DATA SHOWN
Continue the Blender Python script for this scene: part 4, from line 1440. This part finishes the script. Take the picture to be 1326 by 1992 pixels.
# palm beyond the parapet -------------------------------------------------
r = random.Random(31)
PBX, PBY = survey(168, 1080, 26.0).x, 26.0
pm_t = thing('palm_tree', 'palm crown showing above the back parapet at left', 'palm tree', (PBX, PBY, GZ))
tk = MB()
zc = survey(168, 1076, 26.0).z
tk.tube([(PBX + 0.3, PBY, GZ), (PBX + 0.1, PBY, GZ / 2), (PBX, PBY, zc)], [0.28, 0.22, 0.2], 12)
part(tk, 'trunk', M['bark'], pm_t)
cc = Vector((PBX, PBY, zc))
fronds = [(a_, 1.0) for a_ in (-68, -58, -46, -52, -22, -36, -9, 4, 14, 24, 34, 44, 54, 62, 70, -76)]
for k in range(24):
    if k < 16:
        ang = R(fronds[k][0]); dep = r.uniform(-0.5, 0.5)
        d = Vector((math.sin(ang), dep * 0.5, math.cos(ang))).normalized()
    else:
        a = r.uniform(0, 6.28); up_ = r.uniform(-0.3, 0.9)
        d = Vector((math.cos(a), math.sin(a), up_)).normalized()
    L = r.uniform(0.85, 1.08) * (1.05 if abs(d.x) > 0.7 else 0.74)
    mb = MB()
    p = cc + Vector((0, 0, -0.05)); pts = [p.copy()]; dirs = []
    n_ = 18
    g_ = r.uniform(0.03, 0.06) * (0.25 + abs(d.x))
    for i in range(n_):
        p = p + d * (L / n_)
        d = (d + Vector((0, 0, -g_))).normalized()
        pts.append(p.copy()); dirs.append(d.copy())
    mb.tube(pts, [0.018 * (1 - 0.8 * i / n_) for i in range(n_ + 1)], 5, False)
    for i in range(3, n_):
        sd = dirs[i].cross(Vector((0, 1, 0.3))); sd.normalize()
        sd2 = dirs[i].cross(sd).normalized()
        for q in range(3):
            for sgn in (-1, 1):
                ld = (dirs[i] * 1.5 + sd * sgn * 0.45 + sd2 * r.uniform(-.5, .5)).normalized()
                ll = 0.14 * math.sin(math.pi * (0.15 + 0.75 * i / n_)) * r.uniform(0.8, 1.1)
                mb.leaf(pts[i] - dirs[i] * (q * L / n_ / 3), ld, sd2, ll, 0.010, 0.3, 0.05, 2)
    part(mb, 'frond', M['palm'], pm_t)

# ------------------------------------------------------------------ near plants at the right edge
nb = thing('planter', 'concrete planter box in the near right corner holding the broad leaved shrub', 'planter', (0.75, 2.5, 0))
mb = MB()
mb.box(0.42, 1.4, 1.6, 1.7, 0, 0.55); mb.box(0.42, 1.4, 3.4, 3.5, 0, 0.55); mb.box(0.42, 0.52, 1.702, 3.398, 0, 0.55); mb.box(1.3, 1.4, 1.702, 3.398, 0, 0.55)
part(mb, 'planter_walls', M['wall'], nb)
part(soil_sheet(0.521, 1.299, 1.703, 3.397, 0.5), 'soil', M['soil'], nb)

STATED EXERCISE
Find the word "part" in the data and show each line that holds it.

WRITTEN ANSWER
Continue the Blender Python script for this scene: part 4, from line 1440. This part finishes the script. Take the picture to be 1326 by 1992 pixels.
part(tk, 'trunk', M['bark'], pm_t)
    part(mb, 'frond', M['palm'], pm_t)
part(mb, 'planter_walls', M['wall'], nb)
part(soil_sheet(0.521, 1.299, 1.703, 3.397, 0.5), 'soil', M['soil'], nb)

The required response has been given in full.